C’è una sorta di classicismo contemporaneo nella vibrante estetica che pervade le immagini del nuovo lungometraggio di Luca Guadagnino, Chiamami col tuo nome. Miglior film ai Gotham Awards di quest’anno, l’opera del regista siculo racconta l’appassionata relazione estiva tra un giovane diciassettenne e uno studente universitario di origini americane in un idilliaco borgo del Nord Italia, a pochi chilometri di distanza da Crema.
Il viaggio di Chiamami col tuo nome inizia nel gennaio del 2017 con la presentazione, in anteprima mondiale, al prestigioso Sundance Film Festival e da lì, visto il successo riscosso oltreoceano, intraprende un trionfale cammino attraverso alcuni dei festival più importanti a livello internazionale, arrivando a essere uno dei grandi nomi nella corsa ai prossimi premi Oscar. Il merito di un simile risultato è dovuto in gran parte al talento di Guadagnino nell’offrire allo spettatore l’immagine di un’Italia che oggi non esiste più, immersa nella bellezza dell’arte antica e nella memoria storica di un passato a dir poco ingombrante (una delle scene chiave del film è girata davanti a un monumento dedicato alle vittime della Grande Guerra). Come ne La Grande Bellezza di Paolo Sorrentino, l’immagine dell’Italia rimane sempre sospesa in bilico tra il cliché del Paese da cartolina e una location pervasa da insanabili contraddizioni che diventano lo specchio del carattere dei personaggi sul grande schermo.

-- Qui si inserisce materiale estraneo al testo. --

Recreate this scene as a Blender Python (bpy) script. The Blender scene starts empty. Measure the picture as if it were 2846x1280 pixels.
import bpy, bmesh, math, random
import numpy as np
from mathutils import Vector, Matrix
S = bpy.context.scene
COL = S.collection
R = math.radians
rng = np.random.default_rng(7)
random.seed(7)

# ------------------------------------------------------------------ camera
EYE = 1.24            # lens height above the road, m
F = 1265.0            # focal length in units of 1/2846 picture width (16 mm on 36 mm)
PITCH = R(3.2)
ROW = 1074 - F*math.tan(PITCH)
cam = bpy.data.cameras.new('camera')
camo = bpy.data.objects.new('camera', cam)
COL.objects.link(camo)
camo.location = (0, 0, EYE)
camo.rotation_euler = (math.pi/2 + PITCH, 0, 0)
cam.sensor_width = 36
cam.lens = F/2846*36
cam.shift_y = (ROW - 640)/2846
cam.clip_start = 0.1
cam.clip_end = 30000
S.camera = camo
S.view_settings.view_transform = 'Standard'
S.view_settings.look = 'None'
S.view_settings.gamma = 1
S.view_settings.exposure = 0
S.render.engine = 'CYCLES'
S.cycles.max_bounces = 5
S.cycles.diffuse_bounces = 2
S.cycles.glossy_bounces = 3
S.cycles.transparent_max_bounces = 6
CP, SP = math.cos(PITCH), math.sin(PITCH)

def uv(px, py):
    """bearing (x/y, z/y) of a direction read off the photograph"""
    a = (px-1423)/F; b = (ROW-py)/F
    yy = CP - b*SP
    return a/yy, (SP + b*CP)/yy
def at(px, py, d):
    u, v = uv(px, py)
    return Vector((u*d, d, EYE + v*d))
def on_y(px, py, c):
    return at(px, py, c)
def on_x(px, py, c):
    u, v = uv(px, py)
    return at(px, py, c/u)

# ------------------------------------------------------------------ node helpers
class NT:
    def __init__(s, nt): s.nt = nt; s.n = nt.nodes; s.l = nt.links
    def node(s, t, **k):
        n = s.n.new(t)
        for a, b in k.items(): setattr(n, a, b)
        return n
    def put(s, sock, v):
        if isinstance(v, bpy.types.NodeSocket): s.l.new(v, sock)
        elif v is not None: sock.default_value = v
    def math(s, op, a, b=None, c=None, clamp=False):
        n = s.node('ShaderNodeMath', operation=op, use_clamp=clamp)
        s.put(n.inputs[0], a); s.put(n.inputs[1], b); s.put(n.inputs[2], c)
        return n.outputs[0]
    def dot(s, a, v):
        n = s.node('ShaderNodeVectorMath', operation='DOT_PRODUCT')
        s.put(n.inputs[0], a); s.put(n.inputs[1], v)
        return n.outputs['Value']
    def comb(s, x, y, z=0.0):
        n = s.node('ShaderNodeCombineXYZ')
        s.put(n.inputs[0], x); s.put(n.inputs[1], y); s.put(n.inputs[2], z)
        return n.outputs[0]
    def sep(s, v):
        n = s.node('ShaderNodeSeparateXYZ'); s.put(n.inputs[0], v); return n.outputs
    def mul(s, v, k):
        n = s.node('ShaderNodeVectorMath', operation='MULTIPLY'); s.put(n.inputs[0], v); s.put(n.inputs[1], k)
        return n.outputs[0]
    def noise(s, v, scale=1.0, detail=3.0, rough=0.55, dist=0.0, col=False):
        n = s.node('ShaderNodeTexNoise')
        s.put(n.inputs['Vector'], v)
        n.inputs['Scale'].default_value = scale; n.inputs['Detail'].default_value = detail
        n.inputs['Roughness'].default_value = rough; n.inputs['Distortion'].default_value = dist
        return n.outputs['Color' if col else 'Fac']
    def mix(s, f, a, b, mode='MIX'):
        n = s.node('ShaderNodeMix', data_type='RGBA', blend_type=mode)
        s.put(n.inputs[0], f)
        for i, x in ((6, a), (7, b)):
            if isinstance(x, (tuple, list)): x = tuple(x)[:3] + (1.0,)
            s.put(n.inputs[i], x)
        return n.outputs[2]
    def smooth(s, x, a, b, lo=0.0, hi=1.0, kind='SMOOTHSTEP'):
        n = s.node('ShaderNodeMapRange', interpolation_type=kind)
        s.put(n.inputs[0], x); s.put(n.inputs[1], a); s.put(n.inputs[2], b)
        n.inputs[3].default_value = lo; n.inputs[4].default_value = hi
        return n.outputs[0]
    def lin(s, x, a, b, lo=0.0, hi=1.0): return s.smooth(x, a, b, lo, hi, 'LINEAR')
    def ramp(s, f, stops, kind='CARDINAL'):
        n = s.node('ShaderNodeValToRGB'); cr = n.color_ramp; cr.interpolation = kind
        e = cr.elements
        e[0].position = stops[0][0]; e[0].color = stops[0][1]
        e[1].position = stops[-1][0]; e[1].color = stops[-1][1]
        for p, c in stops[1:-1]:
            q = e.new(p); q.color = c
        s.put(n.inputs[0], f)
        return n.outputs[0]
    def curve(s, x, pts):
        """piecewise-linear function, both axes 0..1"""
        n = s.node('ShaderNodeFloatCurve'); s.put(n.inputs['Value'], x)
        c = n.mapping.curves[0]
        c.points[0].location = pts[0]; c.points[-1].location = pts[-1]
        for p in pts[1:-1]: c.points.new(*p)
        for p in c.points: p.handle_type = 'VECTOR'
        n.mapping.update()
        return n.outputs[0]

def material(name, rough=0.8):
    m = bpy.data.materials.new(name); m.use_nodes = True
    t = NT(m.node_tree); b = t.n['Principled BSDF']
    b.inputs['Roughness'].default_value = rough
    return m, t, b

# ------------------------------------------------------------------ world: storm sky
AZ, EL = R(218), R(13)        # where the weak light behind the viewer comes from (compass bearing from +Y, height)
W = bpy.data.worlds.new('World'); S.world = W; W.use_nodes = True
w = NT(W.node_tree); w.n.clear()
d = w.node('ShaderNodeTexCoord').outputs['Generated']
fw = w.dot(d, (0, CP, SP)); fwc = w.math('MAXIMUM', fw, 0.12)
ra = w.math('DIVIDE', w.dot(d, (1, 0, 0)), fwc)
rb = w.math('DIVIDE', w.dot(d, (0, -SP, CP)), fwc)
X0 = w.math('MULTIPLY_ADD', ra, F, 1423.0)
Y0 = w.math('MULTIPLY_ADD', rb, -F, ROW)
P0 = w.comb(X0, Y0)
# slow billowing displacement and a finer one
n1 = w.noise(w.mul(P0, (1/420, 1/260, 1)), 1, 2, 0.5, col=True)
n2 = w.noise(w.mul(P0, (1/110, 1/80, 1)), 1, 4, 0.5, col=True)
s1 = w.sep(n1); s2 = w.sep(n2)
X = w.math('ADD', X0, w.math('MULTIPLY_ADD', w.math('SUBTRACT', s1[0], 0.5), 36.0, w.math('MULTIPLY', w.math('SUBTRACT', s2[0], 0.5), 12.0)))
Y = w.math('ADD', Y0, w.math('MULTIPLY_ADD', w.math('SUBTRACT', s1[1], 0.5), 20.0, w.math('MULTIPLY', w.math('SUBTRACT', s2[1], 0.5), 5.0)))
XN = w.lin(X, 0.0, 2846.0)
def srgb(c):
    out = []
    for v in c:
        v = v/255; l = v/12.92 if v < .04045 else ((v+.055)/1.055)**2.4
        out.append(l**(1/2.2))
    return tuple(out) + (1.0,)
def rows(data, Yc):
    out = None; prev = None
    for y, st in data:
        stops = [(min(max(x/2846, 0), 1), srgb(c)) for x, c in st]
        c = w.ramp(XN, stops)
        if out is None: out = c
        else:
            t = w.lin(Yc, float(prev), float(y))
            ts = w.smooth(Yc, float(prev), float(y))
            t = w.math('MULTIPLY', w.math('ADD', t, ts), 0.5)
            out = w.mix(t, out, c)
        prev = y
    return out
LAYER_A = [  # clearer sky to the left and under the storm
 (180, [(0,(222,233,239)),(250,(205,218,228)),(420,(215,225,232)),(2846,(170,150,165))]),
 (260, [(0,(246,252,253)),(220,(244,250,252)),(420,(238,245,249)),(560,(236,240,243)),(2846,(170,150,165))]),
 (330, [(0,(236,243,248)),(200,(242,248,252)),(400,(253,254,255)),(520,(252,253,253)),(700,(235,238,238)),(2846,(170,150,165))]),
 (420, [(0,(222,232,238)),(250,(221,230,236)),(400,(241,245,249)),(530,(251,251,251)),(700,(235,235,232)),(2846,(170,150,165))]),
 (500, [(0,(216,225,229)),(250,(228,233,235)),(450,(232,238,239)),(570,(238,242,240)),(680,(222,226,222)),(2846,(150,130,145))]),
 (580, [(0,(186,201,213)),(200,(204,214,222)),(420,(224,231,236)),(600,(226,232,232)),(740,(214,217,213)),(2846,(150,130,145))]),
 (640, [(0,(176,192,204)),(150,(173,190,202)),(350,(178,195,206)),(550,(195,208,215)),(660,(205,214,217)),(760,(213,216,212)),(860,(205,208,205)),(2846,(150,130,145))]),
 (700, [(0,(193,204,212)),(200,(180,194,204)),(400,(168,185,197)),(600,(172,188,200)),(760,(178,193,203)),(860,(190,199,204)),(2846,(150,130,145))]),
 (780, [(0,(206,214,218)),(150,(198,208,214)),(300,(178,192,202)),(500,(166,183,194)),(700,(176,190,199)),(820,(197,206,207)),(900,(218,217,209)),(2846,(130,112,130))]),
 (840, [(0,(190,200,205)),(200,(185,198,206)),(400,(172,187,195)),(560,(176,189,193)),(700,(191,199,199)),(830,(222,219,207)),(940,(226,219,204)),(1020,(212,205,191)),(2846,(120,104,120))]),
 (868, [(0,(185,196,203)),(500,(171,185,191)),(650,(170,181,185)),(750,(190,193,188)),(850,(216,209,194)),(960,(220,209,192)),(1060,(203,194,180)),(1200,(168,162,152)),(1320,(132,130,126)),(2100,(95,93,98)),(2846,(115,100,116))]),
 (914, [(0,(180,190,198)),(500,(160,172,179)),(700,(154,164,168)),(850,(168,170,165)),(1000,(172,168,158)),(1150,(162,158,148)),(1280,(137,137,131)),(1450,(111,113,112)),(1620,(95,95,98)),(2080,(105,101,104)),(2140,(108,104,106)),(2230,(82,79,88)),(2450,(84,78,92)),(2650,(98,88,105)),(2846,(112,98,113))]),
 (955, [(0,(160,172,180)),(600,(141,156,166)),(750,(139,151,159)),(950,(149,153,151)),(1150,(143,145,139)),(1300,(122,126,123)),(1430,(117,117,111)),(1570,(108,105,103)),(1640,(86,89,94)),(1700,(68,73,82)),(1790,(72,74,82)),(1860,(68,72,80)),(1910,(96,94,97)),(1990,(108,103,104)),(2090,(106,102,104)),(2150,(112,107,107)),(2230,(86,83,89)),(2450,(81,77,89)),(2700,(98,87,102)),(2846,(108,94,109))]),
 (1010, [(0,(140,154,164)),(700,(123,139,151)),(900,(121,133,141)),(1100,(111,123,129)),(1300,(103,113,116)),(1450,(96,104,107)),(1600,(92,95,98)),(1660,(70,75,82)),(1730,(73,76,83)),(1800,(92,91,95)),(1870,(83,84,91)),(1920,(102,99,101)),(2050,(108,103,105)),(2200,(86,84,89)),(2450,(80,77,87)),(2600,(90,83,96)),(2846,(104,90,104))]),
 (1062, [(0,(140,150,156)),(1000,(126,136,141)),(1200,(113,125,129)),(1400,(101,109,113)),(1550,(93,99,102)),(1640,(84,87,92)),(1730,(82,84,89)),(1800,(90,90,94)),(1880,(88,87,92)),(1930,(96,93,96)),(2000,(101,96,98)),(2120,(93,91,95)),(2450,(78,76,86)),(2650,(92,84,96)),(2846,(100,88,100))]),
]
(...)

La perfetta ambientazione anni Ottanta, le pedalate estive dei due protagonisti nella campagna cremasca e una colonna sonora impreziosita da ben tre indimenticabili canzoni del cantautore Sufjan Stevens sono i veri punti di forza del film che debutta nelle sale italiane giovedì 25 gennaio. Per chi non conoscesse ancora la filmografia di Guadagnino, Chiamami col tuo nome diventerà facilmente un film indimenticabile per la sensibilità con cui viene raccontata la trama e la cura dei dettagli con cui è stata preparata ogni inquadratura. Per chi invece ha già imparato a conoscere e amare il lavoro del regista siciliano dai precedenti Io sono l’amore e A bigger splash, questa trasposizione del libro dello scrittore statunitense André Aciman risulterà un piccolo passo indietro rispetto ai lavori precedenti di Guadagnino. Chiamami col tuo nome è infatti un inno alla bellezza a cui manca spesso quella componente di sublime cinematografico in grado di assurgerlo dal semplice status di ‘bel film’ a capolavoro. La pura estetica senza pulsione rischia molte volte di trasformarsi in un semplice esercizio di stile ed è un pericolo a cui i personaggi del film vanno più volte incontro, a differenza delle splendide statue elleniche nascoste nelle acque del Lago di Garda, perfette e misteriose nella loro immutabile ieraticità. Raccontando la bellezza, Guadagnino regala momenti di grande cinema nel momento in cui mette in scena il dolore e la paura del non essere accettati e corrisposti, un sentimento che i suoi personaggi incarnano alla perfezione mentre ardono nella passione di una calda estate lombarda. In quei momenti Chiamami col tuo nome non si limita a essere una semplice storia d’amore ma diventa un film capace di parlare al cuore di ognuno di noi.